• Slide01
  • Slide02
  • Slide04

Place: Entrepreneurial Ventures, Johns Hopkins Carey Business School, Baltimore, MD

Project: As part of an entrepreneurship class at business school, I worked with a team of five business students to design and assess the market feasibility of a new company that addressed a specific problem. I pitched the concept for that company to the entire class in order to build my team. The idea: offer packs of goods individuals need (cell phones, maps, clothes) when they travel to new places. That concept evolved through our team’s design research. GoPack eventually became a sharing economy service that allows consumers to rent expensive recreational goods from other consumers who already own them. Think kayaks, snorkel gear, tents, and camera equipment. Our service provided the connection to that gear (through a website), ultimately promoting the concept: More Fun, Less Stuff.

Process: The class was encouraged to draw problems from our own experiences. I had recently traveled to Scotland. I felt unprepared on my trip because I didn’t have the proper rain gear or a plan for an international phone. As I explored the Scottish Highlands, I also realized a bike would be nice, or maybe a canoe. But where would I rent one? The answer would evolve into GoPack. I convened a team around our concept and we set to work doing design research to confirm that we were addressing the right problem. We visited airport arrivals and headed to REI to observe how people prepare for a trip. We also conducted primary interviews with a range of traveling adults and sent out surveys to our larger networks. We quickly recognized that the millennial generation was most excited about the concept. We then compared that excitement with facts about the millennial market and confirmed that they are traveling more than ever in search of new experiences. We also learned that our target audience would prefer a sharing economy model of accessing gear, and that they don’t just need it when they are traveling abroad. Our team met several times over the course of the semester to share insights and pull out the key features of what would become our company. We looked at existing competitors and analogous industries (Uber) to identify our constraints.

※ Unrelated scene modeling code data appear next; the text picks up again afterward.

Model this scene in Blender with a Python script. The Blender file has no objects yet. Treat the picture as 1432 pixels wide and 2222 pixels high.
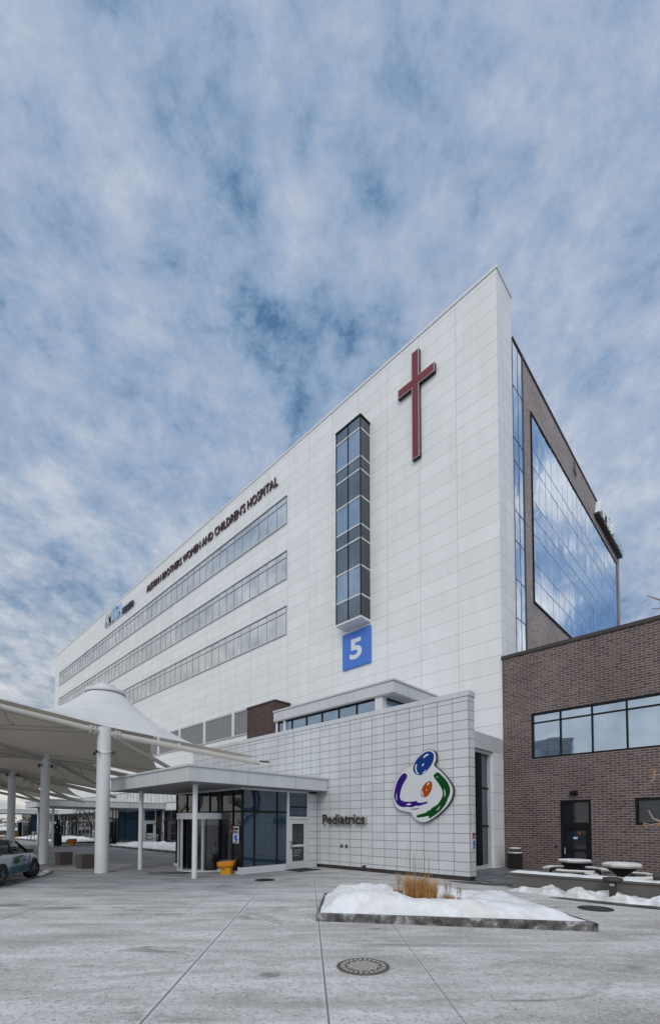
import bpy, math, random
from mathutils import Vector, noise
random.seed(7)
R = math.radians
scn = bpy.context.scene
COL = scn.collection
FW = (-0.6922, 0.7218)      # horizontal viewing direction
RT = (0.7218, 0.6922)

# ------------------------------------------------------------------ node helpers
class NT:
    def __init__(s, tree):
        s.t = tree; s.n = tree.nodes; s.l = tree.links; s.n.clear()
    def new(s, ty, **kw):
        n = s.n.new(ty)
        for k, v in kw.items(): setattr(n, k, v)
        return n
    def put(s, sock, v):
        if isinstance(v, bpy.types.NodeSocket): s.l.new(v, sock)
        elif v is not None:
            if isinstance(v, (tuple, list)) and len(v) == 3 and sock.type == 'RGBA': v = (*v, 1)
            sock.default_value = v
    def m(s, op, a, b=None, c=None, clamp=False):
        n = s.new('ShaderNodeMath', operation=op, use_clamp=clamp)
        s.put(n.inputs[0], a)
        if b is not None: s.put(n.inputs[1], b)
        if c is not None: s.put(n.inputs[2], c)
        return n.outputs[0]
    def mix(s, f, a, b, bt='MIX'):
        n = s.new('ShaderNodeMix', data_type='RGBA', blend_type=bt)
        s.put(n.inputs[0], f); s.put(n.inputs[6], a); s.put(n.inputs[7], b)
        return n.outputs[2]
    def sep(s, v):
        n = s.new('ShaderNodeSeparateXYZ'); s.put(n.inputs[0], v); return n.outputs
    def comb(s, x, y, z=0.0):
        n = s.new('ShaderNodeCombineXYZ')
        for i, v in enumerate((x, y, z)): s.put(n.inputs[i], v)
        return n.outputs[0]
    def noise(s, v, scale, detail=4, rough=.55, dist=0):
        n = s.new('ShaderNodeTexNoise'); s.put(n.inputs['Vector'], v)
        n.inputs['Scale'].default_value = scale; n.inputs['Detail'].default_value = detail
        n.inputs['Roughness'].default_value = rough; n.inputs['Distortion'].default_value = dist
        return n.outputs['Fac']
    def white(s, v):
        n = s.new('ShaderNodeTexWhiteNoise', noise_dimensions='3D'); s.put(n.inputs['Vector'], v); return n.outputs['Value']
    def map(s, v, a, b, c=0., d=1., smooth=False):
        n = s.new('ShaderNodeMapRange', interpolation_type='SMOOTHSTEP' if smooth else 'LINEAR')
        s.put(n.inputs[0], v)
        for i, q in enumerate((a, b, c, d)): s.put(n.inputs[i + 1], q)
        return n.outputs[0]
    def ramp(s, f, stops):
        n = s.new('ShaderNodeValToRGB'); s.put(n.inputs[0], f); e = n.color_ramp.elements
        while len(e) < len(stops): e.new(.5)
        for q, (p, c) in zip(e, stops): q.position = p; q.color = (*c, 1)
        return n.outputs[0]
    def pos(s): return s.new('ShaderNodeNewGeometry').outputs['Position']
    def nrm(s): return s.new('ShaderNodeNewGeometry').outputs['Normal']
    def bump(s, h, st=.3, d=.02):
        n = s.new('ShaderNodeBump'); s.put(n.inputs['Height'], h)
        n.inputs['Strength'].default_value = st; n.inputs['Distance'].default_value = d
        return n.outputs[0]
    def bsdf(s, col, rough=.5, metal=0., spec=.5, normal=None, ior=None, **kw):
        n = s.new('ShaderNodeBsdfPrincipled')
        s.put(n.inputs['Base Color'], col); s.put(n.inputs['Roughness'], rough); s.put(n.inputs['Metallic'], metal)
        n.inputs['Specular IOR Level'].default_value = spec
        if ior: n.inputs['IOR'].default_value = ior
        if normal is not None: s.put(n.inputs['Normal'], normal)
        for k, v in kw.items(): s.put(n.inputs[k], v)
        return n.outputs[0]
    def out(s, sh, ty='ShaderNodeOutputMaterial'):
        o = s.new(ty); s.l.new(sh, o.inputs[0])

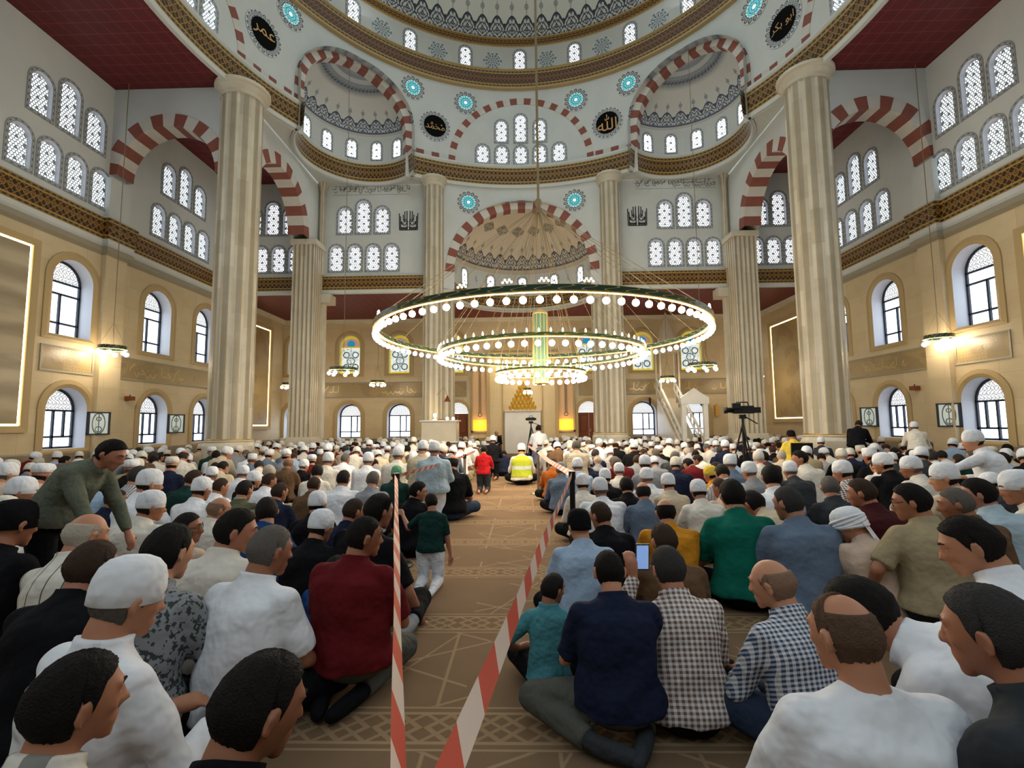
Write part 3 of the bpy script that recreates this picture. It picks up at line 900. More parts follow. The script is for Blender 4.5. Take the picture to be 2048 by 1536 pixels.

Product: The final product for the class was a feasibility study and a final pitch event. Our feasibility study included a second round of feedback from our original interviewees about the final concept as well as financial projections, a SWOT analysis, and an analysis of our team. We presented the business as feasible, and won the support of several of our classmates in the mock-investment competition. We created a temporary website to showcase our service solution and used the website to present our findings.